Lower chemical segment margins affected EBITDA margins
Chemical segment margins at 26.2% (-420 bps yoy / -750 bps qoq) were below our
estimates of 30%. Chemical segment margins were affected due to- 1) higher gas cost
to US$ 9.5 / mmbtu as against US$ 7.5 / mmbtu previous year 2) pressure on IPA
realisations by ~5% and higher input cost 3) lower TAN offtake during the quarter due to
heavy monsoon. As a result chemical segment EBIT declined by 4% yoy / 21% qoq to
Rs 614 mn. Fertiliser segment margins at 8% were in line with estimates resulting into
EBIT of Rs 153 mn (+97% yoy / 4% qoq).
Commissioning of TAN plant to drive financials from Q4FY11
The company has started trial production at its new TAN (Technical Ammonium Nitrate)

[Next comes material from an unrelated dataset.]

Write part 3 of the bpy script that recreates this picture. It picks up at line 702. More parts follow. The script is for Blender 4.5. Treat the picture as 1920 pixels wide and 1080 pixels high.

plant with capacity of 300,000 mtpa and commercial production is expected by Nov’10.
It has plans to produce 60,000 mt in FY11 and 210,000 mt in FY12. However due to
lower utilization level in FY11, we expect profit contribution to remain muted in the
current financial year.
Upgrade price target, maintain BUY
We see DFPCL’s business model has witnessed significant changes between FY09-
FY12E driven by various reasons like - 1) reduced risk of volatility in earnings due to
increased gas availability 2) improvement in capacity utilization at methanol and
fertilisers plant which is likely to drive operating leverage 3) Increase in EBIT
contribution from fertilisers to ~15% from losses due to changes in fertiliser policies and
operating leverage 4) commissioning of new chemicals plant (IPA and TAN) which has
supported revenue and profit growth. These factors have resulted in improved average
EBITDA margins from 18% (FY06-08) to 22% (FY09-12E) and improvement in ROE
from average of 14% to 18%. With FY10-12E EPS growth of 26% and changes in
business dynamics, we are upgrading our target multiple from 7x to 10x and
subsequently revise our price target from Rs 175 to Rs 250 and maintain BUY.